The most common and popular form of saving for college is the 529 investment plan. The interest you earn on these accounts is not taxed, which is a major boon for parents. And in some states, you can write off a percentage of your payments from your state taxes. There are no penalties for withdrawing the funds so long as they are used for educational purposes. Drawbacks to these funds are that if you don’t use them for educational purposes you will pay a penalty on any money you take out from them.

Consider a Roth IRA

If you’re not sure about the 529 plan because there’s a chance your child or children may not want to go to college, or you just don’t like being tied into the restrictions of such a plan, another option is to use a traditional retirement style investment plan like a Roth IRA. Assuming you will be age 59 and a half or older by the time your child will need these funds, you are legally allowed to take money out of an IRA without penalty for needs including education.
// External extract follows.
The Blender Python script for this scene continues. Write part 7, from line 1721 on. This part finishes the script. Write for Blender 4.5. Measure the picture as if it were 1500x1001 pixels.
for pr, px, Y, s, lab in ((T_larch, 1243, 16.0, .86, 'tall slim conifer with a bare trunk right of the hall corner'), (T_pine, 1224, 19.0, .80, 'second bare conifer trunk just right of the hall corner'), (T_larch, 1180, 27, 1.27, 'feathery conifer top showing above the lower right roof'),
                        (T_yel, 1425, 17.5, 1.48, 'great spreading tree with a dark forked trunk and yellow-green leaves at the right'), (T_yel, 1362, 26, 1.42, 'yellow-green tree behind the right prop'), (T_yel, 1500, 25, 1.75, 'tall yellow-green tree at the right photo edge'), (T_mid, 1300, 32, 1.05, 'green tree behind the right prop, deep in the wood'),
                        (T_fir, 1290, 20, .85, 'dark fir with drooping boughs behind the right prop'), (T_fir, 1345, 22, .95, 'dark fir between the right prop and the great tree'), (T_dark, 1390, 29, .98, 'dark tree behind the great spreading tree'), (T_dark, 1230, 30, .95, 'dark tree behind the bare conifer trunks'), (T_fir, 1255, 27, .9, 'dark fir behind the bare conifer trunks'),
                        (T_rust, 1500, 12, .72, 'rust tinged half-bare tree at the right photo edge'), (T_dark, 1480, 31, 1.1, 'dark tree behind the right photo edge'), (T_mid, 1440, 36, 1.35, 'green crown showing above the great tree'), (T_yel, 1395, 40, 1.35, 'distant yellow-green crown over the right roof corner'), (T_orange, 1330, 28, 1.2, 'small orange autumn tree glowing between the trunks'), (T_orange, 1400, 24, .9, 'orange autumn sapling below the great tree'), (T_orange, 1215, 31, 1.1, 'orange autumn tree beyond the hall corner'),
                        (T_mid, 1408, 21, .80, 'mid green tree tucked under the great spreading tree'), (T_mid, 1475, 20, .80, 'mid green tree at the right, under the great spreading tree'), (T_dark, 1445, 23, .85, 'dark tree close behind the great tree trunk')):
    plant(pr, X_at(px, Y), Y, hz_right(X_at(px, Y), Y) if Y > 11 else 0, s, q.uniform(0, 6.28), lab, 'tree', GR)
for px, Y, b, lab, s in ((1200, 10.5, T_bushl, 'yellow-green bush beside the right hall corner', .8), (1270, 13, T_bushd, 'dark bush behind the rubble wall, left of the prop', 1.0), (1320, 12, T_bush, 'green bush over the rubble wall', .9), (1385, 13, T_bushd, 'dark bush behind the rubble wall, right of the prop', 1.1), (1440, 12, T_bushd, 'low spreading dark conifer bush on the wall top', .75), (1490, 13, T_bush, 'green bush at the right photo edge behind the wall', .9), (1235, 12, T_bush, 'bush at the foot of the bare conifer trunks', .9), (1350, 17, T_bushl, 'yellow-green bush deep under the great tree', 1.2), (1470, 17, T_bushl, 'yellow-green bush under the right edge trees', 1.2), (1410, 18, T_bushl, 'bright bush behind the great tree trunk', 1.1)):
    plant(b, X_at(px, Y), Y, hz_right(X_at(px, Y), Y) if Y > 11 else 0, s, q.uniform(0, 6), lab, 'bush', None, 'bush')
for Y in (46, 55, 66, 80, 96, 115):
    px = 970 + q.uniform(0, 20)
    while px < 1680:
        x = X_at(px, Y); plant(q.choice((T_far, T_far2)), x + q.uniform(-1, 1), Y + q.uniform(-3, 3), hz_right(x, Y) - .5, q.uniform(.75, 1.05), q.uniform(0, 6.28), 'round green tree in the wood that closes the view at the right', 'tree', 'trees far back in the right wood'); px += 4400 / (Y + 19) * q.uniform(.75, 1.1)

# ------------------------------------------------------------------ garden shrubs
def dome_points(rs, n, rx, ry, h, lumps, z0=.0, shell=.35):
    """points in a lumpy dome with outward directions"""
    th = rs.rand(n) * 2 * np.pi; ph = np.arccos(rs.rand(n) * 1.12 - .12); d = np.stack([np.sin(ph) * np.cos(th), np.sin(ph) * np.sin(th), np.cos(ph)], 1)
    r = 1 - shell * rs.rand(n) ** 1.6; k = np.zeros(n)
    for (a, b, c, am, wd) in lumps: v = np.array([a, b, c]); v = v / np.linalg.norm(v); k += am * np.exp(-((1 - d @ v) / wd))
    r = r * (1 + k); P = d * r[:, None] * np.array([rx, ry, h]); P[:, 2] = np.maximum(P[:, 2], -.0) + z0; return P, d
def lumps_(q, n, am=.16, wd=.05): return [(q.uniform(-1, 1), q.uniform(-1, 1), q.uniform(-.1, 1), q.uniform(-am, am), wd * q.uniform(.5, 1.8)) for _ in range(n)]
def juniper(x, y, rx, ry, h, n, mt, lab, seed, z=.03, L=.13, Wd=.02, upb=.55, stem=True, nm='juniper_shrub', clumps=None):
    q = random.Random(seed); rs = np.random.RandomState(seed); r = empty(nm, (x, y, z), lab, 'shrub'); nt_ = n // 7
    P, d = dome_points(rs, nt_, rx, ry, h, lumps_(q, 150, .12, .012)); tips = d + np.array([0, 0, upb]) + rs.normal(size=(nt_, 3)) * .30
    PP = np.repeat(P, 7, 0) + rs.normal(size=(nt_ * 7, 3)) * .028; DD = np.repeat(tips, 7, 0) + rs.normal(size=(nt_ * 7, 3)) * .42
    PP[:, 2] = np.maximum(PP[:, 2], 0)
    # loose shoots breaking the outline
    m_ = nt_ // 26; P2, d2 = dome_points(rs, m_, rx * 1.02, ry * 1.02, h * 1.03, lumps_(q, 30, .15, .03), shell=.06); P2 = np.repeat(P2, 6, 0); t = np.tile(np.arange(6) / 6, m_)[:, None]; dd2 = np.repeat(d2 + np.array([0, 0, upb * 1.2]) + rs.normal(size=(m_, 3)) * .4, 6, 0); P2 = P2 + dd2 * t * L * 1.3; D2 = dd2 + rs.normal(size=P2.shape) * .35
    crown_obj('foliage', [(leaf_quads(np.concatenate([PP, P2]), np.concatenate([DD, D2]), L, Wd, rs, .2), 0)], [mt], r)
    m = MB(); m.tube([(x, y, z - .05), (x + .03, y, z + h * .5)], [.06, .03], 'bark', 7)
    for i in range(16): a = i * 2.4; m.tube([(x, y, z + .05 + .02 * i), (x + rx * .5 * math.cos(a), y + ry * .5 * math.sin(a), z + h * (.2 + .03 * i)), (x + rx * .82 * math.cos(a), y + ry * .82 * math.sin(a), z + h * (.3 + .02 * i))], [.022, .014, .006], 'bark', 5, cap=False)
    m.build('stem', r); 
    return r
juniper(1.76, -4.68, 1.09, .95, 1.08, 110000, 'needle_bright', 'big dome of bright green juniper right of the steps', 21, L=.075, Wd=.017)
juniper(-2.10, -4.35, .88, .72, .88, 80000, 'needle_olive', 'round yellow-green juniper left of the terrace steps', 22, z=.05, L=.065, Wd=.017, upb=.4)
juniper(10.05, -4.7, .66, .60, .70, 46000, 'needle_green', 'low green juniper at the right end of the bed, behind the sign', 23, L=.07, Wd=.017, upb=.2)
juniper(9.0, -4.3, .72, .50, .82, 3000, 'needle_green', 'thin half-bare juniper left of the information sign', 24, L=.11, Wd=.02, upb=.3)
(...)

The drawback of this kind of account is that you are only allowed to contribute a maximum of $6,000 per year.

Diversify With Bonds

While investment accounts that accrue interest may be the best bet for the long term, it doesn’t hurt to put some money into more of a sure thing, since investment accounts are subject to the fluctuations of the market. The income from a cashed out eligible savings bond is tax-free if used for higher education (not room and board, however), according to U.S. News and World Report. Of course, bonds have a fixed rate that tends to be lower than what you’d earn in other accounts, but at least you can count on it.

Learn More About Investing

In general, the savvier you can become about investing, the more you can control the ways your investments are managed. Sometimes you might want to invest more aggressively, especially when your kids are younger and you have a long time to go still. When they get closer to college, you may want to be more reserved, so as not to take unnecessary risks.